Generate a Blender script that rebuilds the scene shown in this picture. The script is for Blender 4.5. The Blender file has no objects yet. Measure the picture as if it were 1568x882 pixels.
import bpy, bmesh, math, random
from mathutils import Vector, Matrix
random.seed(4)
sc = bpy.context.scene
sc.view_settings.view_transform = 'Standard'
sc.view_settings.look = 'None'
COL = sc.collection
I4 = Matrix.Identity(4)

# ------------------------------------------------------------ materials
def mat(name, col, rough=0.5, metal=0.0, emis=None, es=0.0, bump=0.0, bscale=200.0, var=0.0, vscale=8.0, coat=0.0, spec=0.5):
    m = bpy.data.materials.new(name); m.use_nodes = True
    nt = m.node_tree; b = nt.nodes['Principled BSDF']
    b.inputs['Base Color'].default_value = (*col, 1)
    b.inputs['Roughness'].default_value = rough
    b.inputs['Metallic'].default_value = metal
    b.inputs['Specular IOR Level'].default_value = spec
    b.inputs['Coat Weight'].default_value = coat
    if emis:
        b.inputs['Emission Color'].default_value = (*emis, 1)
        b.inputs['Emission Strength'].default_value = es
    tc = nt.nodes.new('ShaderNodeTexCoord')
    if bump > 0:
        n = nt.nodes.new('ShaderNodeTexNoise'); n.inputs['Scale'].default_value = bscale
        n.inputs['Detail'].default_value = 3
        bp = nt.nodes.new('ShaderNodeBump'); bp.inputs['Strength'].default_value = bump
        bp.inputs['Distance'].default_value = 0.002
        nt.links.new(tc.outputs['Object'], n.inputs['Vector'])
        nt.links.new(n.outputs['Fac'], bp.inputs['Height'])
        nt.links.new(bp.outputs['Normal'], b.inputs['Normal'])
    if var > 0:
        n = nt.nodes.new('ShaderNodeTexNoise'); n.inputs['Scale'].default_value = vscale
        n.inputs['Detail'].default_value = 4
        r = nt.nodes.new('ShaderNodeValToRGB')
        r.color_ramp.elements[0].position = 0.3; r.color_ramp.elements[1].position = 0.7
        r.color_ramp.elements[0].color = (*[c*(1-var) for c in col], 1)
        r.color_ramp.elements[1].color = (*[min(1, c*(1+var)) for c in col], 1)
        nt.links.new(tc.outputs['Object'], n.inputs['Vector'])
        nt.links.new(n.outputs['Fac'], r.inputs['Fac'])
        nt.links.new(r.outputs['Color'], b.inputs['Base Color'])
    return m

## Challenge
Restate every line of the data word for word.

## Response
Generate a Blender script that rebuilds the scene shown in this picture. The script is for Blender 4.5. The Blender file has no objects yet. Measure the picture as if it were 1568x882 pixels.
import bpy, bmesh, math, random
from mathutils import Vector, Matrix
random.seed(4)
sc = bpy.context.scene
sc.view_settings.view_transform = 'Standard'
sc.view_settings.look = 'None'
COL = sc.collection
I4 = Matrix.Identity(4)

# ------------------------------------------------------------ materials
def mat(name, col, rough=0.5, metal=0.0, emis=None, es=0.0, bump=0.0, bscale=200.0, var=0.0, vscale=8.0, coat=0.0, spec=0.5):
    m = bpy.data.materials.new(name); m.use_nodes = True
    nt = m.node_tree; b = nt.nodes['Principled BSDF']
    b.inputs['Base Color'].default_value = (*col, 1)
    b.inputs['Roughness'].default_value = rough
    b.inputs['Metallic'].default_value = metal
    b.inputs['Specular IOR Level'].default_value = spec
    b.inputs['Coat Weight'].default_value = coat
    if emis:
        b.inputs['Emission Color'].default_value = (*emis, 1)
        b.inputs['Emission Strength'].default_value = es
    tc = nt.nodes.new('ShaderNodeTexCoord')
    if bump > 0:
        n = nt.nodes.new('ShaderNodeTexNoise'); n.inputs['Scale'].default_value = bscale
        n.inputs['Detail'].default_value = 3
        bp = nt.nodes.new('ShaderNodeBump'); bp.inputs['Strength'].default_value = bump
        bp.inputs['Distance'].default_value = 0.002
        nt.links.new(tc.outputs['Object'], n.inputs['Vector'])
        nt.links.new(n.outputs['Fac'], bp.inputs['Height'])
        nt.links.new(bp.outputs['Normal'], b.inputs['Normal'])
    if var > 0:
        n = nt.nodes.new('ShaderNodeTexNoise'); n.inputs['Scale'].default_value = vscale
        n.inputs['Detail'].default_value = 4
        r = nt.nodes.new('ShaderNodeValToRGB')
        r.color_ramp.elements[0].position = 0.3; r.color_ramp.elements[1].position = 0.7
        r.color_ramp.elements[0].color = (*[c*(1-var) for c in col], 1)
        r.color_ramp.elements[1].color = (*[min(1, c*(1+var)) for c in col], 1)
        nt.links.new(tc.outputs['Object'], n.inputs['Vector'])
        nt.links.new(n.outputs['Fac'], r.inputs['Fac'])
        nt.links.new(r.outputs['Color'], b.inputs['Base Color'])
    return m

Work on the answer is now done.